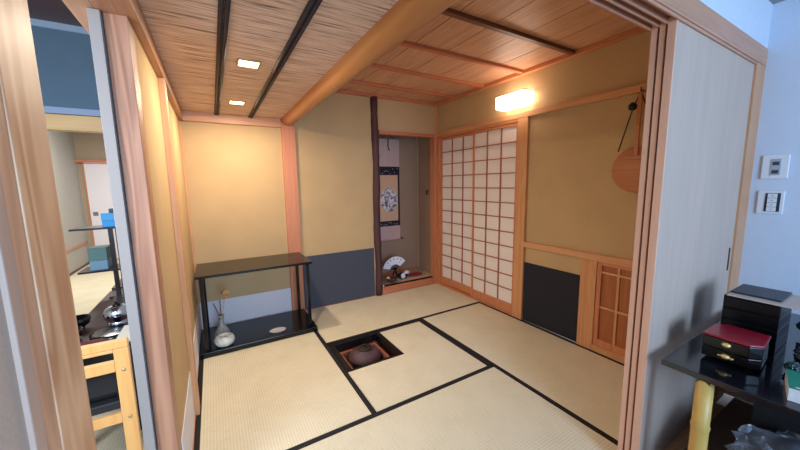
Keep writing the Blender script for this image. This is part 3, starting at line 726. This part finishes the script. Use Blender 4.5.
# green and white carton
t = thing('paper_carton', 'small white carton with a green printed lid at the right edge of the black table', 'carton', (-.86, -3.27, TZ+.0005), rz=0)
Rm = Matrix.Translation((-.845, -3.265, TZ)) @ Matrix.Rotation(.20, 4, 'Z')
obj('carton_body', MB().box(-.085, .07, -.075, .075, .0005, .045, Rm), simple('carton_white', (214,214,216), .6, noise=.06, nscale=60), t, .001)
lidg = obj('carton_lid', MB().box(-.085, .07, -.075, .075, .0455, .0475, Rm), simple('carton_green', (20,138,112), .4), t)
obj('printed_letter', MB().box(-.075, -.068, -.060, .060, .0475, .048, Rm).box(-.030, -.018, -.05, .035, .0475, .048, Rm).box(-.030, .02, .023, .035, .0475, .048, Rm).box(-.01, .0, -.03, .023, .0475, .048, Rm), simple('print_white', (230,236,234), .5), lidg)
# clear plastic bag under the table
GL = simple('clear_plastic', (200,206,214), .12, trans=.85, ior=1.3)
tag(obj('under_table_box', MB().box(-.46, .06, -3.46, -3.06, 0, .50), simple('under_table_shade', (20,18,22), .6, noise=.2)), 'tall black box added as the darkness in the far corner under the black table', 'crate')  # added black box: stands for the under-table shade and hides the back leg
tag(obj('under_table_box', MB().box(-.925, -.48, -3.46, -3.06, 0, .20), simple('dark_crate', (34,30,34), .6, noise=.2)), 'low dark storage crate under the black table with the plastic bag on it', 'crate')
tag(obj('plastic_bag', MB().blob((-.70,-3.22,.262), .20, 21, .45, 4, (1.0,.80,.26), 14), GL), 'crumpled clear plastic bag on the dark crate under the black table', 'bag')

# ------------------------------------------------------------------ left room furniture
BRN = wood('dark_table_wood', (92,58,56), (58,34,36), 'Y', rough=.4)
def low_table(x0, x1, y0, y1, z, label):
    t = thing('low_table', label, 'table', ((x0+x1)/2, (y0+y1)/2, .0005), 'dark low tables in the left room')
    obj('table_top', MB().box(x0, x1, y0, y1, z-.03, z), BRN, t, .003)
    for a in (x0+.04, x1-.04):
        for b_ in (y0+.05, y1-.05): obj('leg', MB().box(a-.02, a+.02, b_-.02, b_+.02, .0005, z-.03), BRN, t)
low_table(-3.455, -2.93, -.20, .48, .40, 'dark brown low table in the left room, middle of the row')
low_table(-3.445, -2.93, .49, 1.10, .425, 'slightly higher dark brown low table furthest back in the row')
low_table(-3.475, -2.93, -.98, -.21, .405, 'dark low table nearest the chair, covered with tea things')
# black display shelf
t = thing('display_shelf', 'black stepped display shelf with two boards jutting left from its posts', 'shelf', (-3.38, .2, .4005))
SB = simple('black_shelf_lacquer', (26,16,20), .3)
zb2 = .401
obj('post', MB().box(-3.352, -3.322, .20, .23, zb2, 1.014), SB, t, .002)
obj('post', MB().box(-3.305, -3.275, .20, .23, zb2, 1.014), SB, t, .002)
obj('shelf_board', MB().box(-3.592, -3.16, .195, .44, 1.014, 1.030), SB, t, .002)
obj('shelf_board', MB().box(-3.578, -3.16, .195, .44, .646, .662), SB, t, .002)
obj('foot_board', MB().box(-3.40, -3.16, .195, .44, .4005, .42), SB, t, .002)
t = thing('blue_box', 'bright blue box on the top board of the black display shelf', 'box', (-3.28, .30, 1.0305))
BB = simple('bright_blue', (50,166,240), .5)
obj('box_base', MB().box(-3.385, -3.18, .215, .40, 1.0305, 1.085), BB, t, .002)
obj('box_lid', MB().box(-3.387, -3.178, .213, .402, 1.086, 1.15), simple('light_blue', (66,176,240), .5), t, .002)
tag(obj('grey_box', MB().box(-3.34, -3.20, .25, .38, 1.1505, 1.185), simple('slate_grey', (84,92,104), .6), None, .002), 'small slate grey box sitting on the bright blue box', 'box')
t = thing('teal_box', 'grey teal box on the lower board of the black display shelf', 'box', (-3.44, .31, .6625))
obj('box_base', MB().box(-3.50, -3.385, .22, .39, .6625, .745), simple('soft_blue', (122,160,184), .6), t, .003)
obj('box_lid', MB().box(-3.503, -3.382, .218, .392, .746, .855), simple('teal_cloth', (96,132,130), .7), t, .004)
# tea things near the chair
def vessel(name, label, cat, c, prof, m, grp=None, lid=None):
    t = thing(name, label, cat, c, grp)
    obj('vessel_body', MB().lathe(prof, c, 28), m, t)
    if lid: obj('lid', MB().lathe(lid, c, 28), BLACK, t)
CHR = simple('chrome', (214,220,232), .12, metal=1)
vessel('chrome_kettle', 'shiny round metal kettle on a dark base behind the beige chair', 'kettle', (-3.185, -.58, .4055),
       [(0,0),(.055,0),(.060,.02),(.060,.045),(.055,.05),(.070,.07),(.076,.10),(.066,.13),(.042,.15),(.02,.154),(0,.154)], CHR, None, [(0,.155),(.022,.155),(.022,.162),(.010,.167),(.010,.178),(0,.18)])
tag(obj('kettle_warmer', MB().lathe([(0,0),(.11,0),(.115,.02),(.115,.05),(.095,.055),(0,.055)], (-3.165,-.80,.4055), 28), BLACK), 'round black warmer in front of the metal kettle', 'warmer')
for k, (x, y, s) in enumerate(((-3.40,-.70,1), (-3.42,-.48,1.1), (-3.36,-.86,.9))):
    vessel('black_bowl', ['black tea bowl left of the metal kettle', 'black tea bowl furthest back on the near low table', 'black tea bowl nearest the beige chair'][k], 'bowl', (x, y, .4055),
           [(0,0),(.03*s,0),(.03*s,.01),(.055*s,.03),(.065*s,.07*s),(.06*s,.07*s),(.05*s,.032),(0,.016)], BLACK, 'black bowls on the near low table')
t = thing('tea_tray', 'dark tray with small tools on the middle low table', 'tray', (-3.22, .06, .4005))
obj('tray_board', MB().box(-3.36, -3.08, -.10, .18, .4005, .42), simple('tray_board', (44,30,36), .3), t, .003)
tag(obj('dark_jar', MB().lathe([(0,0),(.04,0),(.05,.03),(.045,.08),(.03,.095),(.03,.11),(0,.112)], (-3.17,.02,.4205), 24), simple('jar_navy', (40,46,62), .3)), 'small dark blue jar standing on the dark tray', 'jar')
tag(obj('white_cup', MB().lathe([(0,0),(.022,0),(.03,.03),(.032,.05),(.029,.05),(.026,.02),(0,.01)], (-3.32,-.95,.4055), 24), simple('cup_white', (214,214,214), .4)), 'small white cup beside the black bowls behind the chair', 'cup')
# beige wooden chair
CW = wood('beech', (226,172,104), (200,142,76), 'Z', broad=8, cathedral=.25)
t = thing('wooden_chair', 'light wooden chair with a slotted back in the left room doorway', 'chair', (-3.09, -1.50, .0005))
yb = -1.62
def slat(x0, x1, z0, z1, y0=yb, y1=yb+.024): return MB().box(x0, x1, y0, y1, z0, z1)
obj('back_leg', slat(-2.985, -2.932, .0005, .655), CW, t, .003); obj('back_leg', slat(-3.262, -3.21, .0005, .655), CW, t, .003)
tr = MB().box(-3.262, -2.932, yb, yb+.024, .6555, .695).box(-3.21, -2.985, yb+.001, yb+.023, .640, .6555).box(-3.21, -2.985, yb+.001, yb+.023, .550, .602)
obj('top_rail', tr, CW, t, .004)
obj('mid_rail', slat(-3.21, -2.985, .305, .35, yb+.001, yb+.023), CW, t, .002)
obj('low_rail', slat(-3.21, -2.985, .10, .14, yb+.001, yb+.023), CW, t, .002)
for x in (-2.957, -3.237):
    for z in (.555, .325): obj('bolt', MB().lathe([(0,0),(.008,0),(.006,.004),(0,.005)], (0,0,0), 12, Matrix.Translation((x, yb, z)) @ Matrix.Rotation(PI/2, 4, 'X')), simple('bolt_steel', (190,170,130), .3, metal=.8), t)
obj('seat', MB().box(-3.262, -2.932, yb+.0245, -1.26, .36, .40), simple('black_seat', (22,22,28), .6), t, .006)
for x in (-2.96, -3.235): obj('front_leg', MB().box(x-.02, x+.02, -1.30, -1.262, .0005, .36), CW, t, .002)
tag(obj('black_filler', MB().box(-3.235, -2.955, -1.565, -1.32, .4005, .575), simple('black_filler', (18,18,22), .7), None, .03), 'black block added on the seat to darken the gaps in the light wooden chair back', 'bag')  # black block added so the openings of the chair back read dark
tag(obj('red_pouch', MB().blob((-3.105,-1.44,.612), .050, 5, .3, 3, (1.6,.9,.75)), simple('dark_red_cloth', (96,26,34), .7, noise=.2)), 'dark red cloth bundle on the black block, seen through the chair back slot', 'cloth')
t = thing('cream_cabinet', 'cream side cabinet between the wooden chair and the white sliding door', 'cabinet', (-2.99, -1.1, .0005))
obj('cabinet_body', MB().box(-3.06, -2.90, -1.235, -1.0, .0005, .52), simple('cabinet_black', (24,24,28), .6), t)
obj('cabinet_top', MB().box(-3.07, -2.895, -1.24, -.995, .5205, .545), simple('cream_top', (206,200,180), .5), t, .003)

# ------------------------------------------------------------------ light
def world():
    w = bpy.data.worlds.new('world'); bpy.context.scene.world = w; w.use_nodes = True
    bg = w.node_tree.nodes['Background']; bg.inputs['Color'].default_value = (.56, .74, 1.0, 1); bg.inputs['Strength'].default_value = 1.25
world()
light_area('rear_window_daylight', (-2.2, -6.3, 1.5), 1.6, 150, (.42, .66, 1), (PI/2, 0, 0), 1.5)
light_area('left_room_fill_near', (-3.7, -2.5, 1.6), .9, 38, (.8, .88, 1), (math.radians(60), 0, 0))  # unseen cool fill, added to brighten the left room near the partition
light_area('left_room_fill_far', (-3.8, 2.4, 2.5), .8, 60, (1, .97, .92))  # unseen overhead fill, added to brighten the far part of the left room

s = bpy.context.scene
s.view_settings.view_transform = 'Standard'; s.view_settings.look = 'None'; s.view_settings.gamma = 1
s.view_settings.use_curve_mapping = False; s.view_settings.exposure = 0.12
* * *
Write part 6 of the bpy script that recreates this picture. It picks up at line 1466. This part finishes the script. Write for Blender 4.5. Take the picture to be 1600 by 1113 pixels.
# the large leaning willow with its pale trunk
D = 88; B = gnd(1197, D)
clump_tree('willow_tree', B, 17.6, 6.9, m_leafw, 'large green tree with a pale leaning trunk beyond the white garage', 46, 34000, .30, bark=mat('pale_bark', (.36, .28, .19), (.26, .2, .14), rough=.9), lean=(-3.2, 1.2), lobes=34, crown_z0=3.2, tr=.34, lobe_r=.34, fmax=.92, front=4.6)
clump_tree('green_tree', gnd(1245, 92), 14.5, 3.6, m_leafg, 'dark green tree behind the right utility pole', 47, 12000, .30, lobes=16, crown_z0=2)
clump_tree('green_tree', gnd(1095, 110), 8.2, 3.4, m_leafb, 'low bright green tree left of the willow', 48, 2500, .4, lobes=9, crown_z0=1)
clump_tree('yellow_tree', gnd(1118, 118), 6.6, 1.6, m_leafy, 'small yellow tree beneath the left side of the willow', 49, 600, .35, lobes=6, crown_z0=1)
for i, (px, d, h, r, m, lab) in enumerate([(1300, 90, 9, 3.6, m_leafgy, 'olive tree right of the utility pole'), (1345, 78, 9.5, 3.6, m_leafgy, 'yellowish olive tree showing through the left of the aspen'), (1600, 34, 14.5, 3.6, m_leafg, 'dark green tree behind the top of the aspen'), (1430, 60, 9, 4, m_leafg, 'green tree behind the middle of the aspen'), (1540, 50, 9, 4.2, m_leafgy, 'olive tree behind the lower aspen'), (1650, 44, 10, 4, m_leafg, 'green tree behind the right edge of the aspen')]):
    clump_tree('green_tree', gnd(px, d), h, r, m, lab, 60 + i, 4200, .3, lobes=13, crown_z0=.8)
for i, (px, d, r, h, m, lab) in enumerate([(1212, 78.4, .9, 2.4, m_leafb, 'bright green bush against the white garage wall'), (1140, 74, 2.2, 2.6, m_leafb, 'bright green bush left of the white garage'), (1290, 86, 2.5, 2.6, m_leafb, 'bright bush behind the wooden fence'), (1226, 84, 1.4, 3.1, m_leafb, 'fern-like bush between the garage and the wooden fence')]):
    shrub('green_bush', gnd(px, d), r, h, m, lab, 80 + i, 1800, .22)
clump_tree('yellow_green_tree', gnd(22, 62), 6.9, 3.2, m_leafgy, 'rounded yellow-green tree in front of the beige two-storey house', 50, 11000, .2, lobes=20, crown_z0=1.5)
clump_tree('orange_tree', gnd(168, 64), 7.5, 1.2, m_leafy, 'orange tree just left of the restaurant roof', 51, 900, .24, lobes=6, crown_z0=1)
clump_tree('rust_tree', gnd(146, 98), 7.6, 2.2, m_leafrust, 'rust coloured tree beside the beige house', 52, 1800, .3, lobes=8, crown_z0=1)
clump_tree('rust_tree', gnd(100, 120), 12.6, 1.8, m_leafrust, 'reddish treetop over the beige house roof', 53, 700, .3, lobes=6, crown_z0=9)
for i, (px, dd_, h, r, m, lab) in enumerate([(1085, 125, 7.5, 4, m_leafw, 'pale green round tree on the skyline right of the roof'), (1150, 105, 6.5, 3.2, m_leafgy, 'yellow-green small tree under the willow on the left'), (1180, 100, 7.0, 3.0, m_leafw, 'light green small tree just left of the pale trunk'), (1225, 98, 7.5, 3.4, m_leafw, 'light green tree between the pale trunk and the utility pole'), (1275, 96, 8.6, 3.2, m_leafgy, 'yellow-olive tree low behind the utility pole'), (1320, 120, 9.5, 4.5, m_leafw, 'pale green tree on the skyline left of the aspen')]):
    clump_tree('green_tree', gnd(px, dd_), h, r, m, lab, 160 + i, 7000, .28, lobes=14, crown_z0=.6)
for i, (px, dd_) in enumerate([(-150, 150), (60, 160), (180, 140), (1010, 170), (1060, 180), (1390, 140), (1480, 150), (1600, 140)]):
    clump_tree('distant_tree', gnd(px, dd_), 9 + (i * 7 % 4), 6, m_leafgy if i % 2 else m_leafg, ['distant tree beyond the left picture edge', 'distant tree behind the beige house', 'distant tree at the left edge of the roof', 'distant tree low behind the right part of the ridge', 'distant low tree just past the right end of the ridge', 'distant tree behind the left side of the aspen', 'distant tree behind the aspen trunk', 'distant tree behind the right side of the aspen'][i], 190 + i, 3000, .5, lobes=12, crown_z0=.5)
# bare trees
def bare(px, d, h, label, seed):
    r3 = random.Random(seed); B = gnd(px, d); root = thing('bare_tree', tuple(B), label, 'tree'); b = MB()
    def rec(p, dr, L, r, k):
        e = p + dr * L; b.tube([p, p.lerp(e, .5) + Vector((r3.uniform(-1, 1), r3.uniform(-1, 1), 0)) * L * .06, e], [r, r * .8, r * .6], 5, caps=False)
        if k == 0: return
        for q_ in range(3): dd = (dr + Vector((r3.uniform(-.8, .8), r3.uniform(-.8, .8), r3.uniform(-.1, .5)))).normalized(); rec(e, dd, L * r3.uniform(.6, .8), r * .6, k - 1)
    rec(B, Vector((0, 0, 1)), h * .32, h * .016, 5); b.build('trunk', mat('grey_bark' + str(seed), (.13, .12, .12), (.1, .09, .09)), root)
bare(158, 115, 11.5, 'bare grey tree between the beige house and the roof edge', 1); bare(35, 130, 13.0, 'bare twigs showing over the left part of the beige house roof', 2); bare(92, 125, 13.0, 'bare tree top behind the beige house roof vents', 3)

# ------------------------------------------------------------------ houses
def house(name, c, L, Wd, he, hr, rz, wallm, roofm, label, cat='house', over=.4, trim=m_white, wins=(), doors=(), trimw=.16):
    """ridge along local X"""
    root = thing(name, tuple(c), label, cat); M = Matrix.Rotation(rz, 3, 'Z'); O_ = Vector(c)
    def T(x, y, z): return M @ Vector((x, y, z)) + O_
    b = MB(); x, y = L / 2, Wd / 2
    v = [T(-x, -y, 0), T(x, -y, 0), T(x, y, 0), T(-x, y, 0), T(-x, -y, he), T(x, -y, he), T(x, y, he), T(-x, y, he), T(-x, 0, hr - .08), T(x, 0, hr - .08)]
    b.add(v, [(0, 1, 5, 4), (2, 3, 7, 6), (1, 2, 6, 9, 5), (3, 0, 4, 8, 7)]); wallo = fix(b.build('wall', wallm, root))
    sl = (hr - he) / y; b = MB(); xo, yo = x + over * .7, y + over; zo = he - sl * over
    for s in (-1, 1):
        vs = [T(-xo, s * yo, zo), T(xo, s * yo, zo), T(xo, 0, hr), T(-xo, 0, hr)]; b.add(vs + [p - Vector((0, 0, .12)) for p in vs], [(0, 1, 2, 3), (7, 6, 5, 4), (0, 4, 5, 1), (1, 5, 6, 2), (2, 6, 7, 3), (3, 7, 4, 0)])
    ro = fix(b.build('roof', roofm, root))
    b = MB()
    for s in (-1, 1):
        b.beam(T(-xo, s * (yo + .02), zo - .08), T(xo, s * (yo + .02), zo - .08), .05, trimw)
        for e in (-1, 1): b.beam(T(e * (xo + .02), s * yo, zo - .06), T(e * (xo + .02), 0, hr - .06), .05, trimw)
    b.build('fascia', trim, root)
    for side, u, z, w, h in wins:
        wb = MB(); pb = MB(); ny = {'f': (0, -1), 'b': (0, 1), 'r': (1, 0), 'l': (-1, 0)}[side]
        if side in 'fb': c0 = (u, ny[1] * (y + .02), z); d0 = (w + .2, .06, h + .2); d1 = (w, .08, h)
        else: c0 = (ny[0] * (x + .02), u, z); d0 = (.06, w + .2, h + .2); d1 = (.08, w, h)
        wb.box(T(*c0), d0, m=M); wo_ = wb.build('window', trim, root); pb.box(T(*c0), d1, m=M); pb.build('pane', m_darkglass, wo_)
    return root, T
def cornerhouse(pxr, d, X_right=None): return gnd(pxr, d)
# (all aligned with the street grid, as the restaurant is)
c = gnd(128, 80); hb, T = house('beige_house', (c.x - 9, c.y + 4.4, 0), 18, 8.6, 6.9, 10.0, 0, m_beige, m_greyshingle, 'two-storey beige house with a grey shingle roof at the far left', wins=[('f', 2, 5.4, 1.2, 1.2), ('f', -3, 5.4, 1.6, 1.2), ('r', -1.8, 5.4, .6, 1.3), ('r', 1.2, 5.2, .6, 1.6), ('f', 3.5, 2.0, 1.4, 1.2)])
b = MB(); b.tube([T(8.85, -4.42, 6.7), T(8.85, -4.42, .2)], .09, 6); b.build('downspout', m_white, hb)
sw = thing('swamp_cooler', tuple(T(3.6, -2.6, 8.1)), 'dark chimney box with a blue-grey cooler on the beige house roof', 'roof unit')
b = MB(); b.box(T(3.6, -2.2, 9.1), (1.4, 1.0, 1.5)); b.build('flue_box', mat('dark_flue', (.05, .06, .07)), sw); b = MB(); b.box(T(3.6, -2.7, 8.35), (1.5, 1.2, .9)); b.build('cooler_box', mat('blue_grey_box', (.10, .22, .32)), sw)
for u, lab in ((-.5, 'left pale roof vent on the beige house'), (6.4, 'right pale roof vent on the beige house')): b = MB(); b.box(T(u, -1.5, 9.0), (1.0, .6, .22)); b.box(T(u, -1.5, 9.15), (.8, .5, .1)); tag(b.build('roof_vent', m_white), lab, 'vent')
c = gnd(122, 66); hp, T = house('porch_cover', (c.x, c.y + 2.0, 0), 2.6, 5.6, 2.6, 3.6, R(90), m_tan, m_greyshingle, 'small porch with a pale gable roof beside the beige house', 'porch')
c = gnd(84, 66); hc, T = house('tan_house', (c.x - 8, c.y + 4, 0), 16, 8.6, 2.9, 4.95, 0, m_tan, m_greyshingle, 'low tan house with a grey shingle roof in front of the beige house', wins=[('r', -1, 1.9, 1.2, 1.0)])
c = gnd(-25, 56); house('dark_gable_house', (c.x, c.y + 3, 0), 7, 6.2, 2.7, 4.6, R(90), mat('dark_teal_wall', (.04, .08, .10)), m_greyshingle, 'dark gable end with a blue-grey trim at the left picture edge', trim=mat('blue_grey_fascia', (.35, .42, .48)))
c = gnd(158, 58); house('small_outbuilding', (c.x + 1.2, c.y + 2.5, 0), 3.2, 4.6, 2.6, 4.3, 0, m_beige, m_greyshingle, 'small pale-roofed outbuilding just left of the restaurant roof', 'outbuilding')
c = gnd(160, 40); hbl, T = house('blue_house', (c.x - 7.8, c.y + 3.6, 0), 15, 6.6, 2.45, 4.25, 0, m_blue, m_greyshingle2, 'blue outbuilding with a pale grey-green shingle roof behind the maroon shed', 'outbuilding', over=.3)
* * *
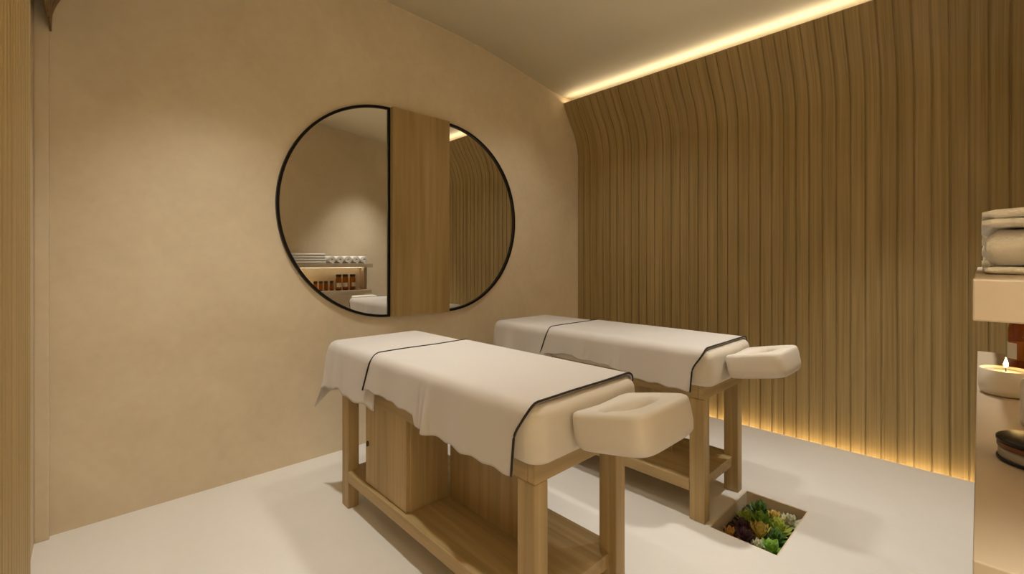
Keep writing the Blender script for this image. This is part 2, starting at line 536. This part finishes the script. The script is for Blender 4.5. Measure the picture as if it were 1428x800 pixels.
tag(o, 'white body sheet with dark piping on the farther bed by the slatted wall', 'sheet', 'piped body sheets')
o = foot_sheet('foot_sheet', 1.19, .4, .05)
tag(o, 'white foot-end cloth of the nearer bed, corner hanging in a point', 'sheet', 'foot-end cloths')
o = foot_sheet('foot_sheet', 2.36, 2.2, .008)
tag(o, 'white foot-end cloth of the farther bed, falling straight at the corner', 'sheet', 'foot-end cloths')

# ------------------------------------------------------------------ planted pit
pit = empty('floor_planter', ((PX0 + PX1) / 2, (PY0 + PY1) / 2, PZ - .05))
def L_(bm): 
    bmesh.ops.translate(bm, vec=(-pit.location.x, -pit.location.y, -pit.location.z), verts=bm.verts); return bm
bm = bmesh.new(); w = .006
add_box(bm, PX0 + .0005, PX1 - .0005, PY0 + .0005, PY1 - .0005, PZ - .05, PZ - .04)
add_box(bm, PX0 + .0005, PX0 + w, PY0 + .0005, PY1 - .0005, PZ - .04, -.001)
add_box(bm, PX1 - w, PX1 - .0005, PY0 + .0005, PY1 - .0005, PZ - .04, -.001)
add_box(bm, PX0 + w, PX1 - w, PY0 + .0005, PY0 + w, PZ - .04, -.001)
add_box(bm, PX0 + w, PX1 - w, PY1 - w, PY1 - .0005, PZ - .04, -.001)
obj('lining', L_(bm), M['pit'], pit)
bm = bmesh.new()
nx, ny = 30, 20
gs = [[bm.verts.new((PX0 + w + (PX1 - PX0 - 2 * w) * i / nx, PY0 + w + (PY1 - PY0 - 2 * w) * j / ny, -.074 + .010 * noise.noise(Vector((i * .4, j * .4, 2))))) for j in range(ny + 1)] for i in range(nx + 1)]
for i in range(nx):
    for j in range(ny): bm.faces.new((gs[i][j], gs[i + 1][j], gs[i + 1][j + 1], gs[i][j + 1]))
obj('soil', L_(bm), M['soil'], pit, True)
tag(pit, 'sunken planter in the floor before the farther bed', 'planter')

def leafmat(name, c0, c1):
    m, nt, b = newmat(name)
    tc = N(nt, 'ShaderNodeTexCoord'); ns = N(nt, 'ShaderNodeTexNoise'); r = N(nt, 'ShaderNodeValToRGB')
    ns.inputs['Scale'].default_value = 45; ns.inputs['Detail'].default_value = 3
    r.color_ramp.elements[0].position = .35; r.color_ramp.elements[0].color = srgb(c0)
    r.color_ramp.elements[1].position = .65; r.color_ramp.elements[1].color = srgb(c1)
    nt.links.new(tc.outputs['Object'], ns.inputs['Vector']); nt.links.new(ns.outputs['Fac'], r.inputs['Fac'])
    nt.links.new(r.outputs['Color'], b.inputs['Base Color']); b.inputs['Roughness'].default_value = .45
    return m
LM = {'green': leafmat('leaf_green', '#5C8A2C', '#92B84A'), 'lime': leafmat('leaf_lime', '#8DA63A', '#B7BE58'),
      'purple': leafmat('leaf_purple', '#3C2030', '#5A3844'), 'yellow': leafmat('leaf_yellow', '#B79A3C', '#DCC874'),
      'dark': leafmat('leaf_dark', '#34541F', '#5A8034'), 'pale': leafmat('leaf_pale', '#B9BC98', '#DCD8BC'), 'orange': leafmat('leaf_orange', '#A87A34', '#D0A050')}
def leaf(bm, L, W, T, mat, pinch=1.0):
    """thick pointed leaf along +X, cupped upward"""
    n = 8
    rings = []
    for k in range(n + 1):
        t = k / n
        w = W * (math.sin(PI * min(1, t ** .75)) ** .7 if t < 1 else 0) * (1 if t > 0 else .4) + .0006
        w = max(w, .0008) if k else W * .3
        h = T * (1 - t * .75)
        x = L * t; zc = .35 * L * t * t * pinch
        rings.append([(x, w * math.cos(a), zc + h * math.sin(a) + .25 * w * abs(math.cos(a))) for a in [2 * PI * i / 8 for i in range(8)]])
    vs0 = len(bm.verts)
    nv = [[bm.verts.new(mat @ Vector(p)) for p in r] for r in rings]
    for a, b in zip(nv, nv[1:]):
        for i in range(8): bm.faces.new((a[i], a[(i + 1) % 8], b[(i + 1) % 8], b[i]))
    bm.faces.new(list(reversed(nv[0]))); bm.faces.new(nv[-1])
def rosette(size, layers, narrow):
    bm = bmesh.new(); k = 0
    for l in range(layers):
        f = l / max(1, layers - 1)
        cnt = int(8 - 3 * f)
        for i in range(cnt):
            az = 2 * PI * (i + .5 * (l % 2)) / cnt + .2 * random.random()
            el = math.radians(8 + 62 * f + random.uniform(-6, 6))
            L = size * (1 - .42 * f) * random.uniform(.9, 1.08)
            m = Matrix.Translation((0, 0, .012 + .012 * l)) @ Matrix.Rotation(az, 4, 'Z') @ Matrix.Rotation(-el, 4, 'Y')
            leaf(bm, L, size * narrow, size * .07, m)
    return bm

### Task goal
Starting at the line that holds "were 1428x800 pixels.", copy each line exactly and stop after the line that holds "tag(o, 'white foot-end cloth of the farther".

### Reply
Keep writing the Blender script for this image. This is part 2, starting at line 536. This part finishes the script. The script is for Blender 4.5. Measure the picture as if it were 1428x800 pixels.
tag(o, 'white body sheet with dark piping on the farther bed by the slatted wall', 'sheet', 'piped body sheets')
o = foot_sheet('foot_sheet', 1.19, .4, .05)
tag(o, 'white foot-end cloth of the nearer bed, corner hanging in a point', 'sheet', 'foot-end cloths')
o = foot_sheet('foot_sheet', 2.36, 2.2, .008)
tag(o, 'white foot-end cloth of the farther bed, falling straight at the corner', 'sheet', 'foot-end cloths')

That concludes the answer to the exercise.